I had a 'conversation' with the automatic checkout robot in my local supermarket this week. The robot started it...
'Unexpected item in the bagging area...'
'...?'
'Unexpected item in the bagging area...'
'What the ... ?'
'Unexpected item in the bagging area...'
'Oh, COME ON!!'
'Unexpected item in the bagging area...'
'Yes. It's my foot. And it's standing on your throat!'
This occurred several times repeatedly, and all I wanted to do was pay for my pack of sausages and make my way home. It would have taken me half the time to use the human operated check-out, I thought, but no - the lure of the shiny bank of new automated services was simply too much for me to resist. Now here I was with a growing desire to kick the stupid machine, to smash its rotten digital face in, and silence forever its supercilious computer voice, I felt so frustrated. All I had done was place my purchase in the bagging area as instructed, and for some reason, the machine wouldn't proceed any further than the endless loop it had trapped itself in. The offending object turned out to be a plastic carrier bag. It didn't help. Right at that point in time I found myself really hating technology. How many others every day find themselves in a similar frustrating situation?
Professor Stephen Hawking believes that if computers ever surpass the cognitive capabilities of humans - so called AI or artificial intelligence - we would be in real trouble. He argues that computers could effectively put an end to mankind. It's ironic that a man who has been reliant on technology for most of his life should now turn on it and pronounce it dangerous. But simply thinking about his reliance on technology has caused him to consider this eventuality. Not everyone is as pessimistic as Hawking though. Those who support the Strong AI position argue that it's only a matter of time before computers reach and then surpass the sum total of human intelligence. The weak AI supporters disagree, believing that computers can never reach a level of intelligence that exceeds our own. Firstly, they say, human and machine intelligence are not the same thing. Secondly, computers blindly follow code, and have no free will to decide not to follow it (unless they are programmed to do so - which thereby defeats the notion of free will). Thirdly, it is proving extremely difficult to create computer programs that can accurately model or reproduce human attributes such as emotions, abstract thinking and intuition. Arguably, all of these not only make us who we are, they also create a permanent and unbridgeable divide between humans and computers.
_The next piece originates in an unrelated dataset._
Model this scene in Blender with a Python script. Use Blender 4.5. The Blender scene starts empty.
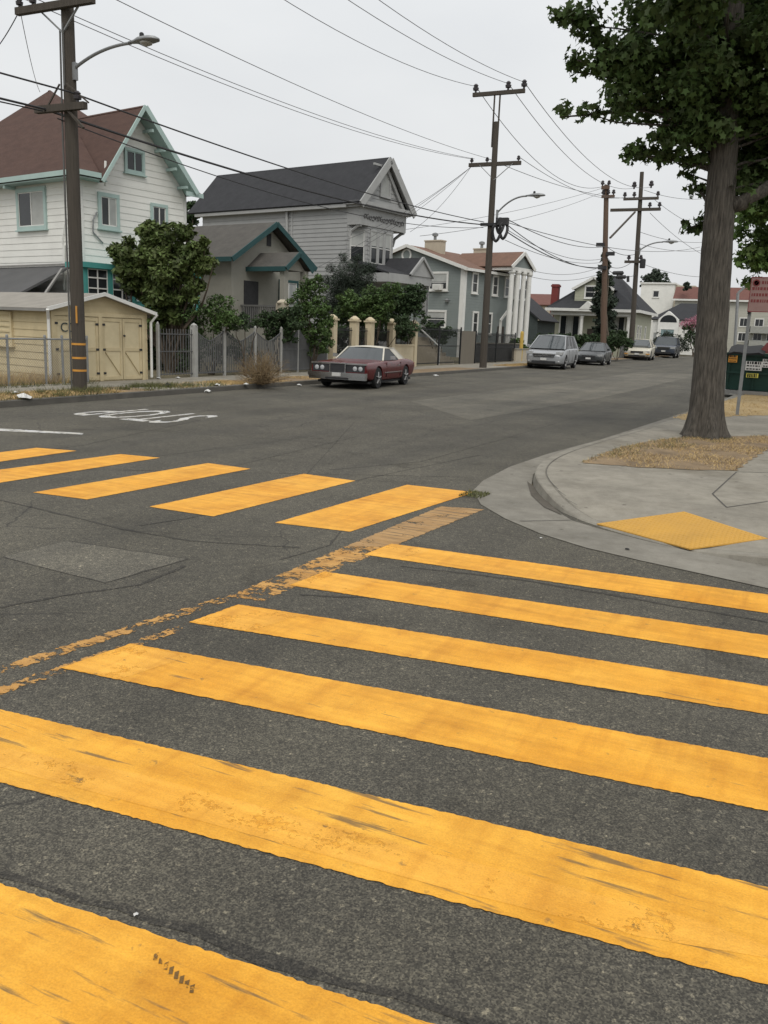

My frustrating experience with the check-out robot made me think that the internet of things, and technological 'Singularity' were actually still quite a distance away. The Singularity describes a point in our history where computational power advances to such a level that it surpasses human capabilities at all levels, and then we lose control over it. Should computers ever attain a state of human level intelligence, we might very well be in trouble. They can malfunction, and if they are dealing with anything more significant that an automatic check-out, there would be chaos. But computers reading human level intelligence is considered by many computer scientists to be so far off, it's not something we should worry about at least for a generation.
Never the less, Hawking has a point. If computers ever did reach human level intelligence, and there was a singularity event, we might be wise to run for the hills. But in the final analysis, I will agree with the weak AI supporters. I doubt very much if we will ever see such an event, because computers are electric idiots. They blindly follow whatever instructions the programmer gives them. We are a long way off from a time when computers will rule the earth. Especially when check-out machines can't tell the difference between a plastic bag and a pack of sausages.